_WHAT YOU WILL DO_
Check every line of the material below for the string "scene", and return the ones that have it.

_GIVEN DATA_
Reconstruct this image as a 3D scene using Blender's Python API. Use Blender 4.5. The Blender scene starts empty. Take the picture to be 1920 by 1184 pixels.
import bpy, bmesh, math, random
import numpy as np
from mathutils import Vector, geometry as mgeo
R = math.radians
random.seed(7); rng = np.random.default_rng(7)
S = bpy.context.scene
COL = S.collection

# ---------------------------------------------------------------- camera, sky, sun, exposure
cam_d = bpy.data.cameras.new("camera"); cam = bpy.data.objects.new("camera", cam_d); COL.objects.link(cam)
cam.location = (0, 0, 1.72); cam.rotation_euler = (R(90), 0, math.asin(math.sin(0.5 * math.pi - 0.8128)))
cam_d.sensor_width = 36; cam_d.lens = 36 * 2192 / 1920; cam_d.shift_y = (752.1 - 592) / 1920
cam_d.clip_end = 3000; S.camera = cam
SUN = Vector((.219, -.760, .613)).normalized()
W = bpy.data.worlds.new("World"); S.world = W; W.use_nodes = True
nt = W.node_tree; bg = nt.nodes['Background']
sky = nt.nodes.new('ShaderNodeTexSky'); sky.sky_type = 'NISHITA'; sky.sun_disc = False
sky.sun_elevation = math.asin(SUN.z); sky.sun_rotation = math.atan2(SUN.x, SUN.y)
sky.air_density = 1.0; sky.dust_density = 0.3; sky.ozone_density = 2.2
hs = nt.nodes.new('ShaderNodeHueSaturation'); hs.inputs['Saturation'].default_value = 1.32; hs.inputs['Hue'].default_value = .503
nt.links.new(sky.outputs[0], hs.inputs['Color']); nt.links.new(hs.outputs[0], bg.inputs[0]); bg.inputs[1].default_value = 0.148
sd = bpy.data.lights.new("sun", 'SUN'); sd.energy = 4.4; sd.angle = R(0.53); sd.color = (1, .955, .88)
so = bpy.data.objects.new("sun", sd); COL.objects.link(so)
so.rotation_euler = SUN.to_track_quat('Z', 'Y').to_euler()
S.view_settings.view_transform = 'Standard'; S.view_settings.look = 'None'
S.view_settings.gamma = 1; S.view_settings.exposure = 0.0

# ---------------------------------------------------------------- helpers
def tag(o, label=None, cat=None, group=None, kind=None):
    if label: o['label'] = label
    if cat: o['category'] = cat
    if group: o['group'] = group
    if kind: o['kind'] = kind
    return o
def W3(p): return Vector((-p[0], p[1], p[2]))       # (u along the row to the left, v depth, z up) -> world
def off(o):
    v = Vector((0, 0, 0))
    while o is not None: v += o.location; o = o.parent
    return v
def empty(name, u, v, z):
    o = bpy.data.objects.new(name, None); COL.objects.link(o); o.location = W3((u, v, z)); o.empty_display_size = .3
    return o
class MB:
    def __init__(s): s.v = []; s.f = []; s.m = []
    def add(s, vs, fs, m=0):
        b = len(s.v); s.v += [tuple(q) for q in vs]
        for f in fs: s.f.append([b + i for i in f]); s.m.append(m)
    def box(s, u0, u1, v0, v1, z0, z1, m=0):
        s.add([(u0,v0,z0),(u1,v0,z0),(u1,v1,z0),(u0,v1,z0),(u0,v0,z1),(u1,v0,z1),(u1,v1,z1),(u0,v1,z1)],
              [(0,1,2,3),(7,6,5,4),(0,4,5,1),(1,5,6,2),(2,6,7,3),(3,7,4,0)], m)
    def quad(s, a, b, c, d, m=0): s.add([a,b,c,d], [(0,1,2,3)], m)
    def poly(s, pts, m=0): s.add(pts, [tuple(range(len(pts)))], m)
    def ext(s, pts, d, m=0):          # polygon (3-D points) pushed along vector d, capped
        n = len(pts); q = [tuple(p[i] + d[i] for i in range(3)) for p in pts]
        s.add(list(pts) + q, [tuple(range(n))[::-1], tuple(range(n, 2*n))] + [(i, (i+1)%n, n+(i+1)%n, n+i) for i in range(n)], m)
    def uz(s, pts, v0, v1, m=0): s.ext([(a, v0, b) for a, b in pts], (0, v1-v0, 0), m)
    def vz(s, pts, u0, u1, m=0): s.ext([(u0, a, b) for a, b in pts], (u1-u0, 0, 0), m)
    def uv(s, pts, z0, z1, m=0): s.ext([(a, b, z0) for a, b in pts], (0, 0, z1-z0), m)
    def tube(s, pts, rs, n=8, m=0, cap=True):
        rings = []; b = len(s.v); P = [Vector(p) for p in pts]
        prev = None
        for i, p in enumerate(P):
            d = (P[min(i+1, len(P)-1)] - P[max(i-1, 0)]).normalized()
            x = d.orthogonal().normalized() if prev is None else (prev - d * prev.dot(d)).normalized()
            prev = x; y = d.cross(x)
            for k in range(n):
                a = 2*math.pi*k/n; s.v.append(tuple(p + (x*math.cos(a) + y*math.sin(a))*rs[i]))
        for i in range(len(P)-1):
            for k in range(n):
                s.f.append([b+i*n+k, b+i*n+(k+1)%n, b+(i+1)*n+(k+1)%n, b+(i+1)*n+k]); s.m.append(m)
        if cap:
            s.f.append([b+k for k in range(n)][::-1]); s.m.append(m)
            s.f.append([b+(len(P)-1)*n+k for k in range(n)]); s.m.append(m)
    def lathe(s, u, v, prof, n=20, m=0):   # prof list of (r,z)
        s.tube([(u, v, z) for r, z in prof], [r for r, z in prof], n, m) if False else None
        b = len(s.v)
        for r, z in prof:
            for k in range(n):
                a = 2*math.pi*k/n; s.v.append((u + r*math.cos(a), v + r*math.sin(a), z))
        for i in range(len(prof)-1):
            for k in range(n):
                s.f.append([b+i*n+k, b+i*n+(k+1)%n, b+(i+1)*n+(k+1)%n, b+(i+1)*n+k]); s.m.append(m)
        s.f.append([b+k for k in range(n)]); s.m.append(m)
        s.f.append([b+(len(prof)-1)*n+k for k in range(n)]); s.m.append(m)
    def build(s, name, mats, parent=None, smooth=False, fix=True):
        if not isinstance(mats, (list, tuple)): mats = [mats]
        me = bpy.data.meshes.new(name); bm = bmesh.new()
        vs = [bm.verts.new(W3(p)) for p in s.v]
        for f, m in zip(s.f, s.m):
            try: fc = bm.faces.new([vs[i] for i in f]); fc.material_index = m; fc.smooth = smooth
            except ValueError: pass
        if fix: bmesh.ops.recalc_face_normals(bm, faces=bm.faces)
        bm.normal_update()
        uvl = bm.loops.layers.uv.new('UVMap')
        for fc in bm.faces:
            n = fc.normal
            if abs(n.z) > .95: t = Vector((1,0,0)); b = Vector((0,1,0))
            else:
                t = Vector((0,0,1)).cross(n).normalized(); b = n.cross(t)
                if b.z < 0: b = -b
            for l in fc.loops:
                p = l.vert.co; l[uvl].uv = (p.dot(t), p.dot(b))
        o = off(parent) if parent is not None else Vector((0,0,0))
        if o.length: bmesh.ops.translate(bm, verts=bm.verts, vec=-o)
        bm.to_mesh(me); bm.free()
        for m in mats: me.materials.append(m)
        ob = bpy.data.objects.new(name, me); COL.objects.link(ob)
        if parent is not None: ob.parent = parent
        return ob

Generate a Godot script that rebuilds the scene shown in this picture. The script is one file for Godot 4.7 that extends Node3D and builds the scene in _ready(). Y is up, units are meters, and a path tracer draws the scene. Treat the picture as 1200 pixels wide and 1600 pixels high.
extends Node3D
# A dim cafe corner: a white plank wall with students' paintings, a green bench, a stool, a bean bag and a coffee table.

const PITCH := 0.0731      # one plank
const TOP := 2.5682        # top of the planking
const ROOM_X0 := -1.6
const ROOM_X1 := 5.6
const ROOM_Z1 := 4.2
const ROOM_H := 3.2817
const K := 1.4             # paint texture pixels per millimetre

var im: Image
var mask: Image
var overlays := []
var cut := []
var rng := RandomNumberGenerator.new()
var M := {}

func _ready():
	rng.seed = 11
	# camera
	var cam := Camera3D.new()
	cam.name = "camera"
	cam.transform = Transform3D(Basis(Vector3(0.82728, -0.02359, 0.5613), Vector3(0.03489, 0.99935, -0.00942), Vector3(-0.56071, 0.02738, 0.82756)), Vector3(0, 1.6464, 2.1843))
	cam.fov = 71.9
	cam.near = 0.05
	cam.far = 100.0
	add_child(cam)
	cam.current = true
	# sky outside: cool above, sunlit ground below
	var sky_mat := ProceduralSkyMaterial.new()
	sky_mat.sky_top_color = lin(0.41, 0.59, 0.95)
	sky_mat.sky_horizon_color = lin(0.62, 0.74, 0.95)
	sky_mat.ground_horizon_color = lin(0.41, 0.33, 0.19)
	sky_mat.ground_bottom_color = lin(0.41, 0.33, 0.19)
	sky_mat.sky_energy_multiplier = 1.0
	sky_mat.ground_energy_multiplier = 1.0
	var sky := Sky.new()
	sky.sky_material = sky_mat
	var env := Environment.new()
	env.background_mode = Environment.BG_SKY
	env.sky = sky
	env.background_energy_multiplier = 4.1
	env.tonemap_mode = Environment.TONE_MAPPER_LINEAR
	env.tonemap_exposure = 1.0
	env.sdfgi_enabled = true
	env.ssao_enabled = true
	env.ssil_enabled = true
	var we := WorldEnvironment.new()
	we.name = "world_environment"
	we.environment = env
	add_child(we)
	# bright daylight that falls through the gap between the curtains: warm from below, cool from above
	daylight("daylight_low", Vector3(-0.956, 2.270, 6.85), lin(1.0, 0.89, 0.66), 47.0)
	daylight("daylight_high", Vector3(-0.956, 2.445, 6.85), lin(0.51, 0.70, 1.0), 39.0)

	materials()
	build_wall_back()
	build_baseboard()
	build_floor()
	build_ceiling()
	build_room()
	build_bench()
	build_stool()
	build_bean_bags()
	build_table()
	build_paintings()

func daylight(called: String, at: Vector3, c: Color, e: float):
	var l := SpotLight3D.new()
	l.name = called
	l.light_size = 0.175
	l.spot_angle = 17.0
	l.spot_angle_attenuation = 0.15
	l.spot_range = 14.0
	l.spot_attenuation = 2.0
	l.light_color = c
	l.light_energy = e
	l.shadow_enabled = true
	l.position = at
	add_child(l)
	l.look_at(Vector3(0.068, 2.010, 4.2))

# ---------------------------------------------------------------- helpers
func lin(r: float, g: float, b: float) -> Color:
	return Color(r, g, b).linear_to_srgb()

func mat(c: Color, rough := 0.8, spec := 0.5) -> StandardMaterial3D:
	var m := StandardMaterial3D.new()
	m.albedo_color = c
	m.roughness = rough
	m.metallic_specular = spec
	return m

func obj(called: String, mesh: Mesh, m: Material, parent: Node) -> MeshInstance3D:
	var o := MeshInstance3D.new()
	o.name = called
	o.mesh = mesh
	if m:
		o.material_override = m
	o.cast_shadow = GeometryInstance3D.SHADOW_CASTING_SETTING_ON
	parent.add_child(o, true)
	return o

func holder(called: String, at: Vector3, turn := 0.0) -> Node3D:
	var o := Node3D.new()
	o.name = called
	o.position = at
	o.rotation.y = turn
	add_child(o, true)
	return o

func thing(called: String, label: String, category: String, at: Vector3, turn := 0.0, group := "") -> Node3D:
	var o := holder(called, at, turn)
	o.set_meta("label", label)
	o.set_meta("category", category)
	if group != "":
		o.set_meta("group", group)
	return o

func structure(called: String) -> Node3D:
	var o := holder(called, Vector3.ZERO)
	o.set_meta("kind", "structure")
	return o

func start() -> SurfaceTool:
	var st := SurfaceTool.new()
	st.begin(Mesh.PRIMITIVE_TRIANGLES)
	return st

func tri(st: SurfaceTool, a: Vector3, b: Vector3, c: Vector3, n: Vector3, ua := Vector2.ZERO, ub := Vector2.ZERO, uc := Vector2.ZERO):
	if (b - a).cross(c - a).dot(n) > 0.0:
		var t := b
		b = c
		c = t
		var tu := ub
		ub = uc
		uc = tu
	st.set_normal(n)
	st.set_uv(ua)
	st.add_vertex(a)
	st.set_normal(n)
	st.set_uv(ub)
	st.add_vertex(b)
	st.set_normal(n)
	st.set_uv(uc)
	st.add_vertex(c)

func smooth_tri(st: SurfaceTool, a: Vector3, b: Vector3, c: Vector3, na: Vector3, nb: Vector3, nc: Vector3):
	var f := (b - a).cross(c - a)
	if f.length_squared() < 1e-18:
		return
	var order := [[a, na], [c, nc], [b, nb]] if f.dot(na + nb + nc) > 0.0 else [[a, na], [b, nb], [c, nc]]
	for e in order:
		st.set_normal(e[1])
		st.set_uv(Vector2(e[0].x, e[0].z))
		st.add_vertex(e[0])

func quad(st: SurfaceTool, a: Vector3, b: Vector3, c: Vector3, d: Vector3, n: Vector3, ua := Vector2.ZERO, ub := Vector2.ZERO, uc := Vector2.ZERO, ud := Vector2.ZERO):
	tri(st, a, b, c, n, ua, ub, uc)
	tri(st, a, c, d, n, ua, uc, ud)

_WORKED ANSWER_
Reconstruct this image as a 3D scene using Blender's Python API. Use Blender 4.5. The Blender scene starts empty. Take the picture to be 1920 by 1184 pixels.
S = bpy.context.scene
Generate a Godot script that rebuilds the scene shown in this picture. The script is one file for Godot 4.7 that extends Node3D and builds the scene in _ready(). Y is up, units are meters, and a path tracer draws the scene. Treat the picture as 1200 pixels wide and 1600 pixels high.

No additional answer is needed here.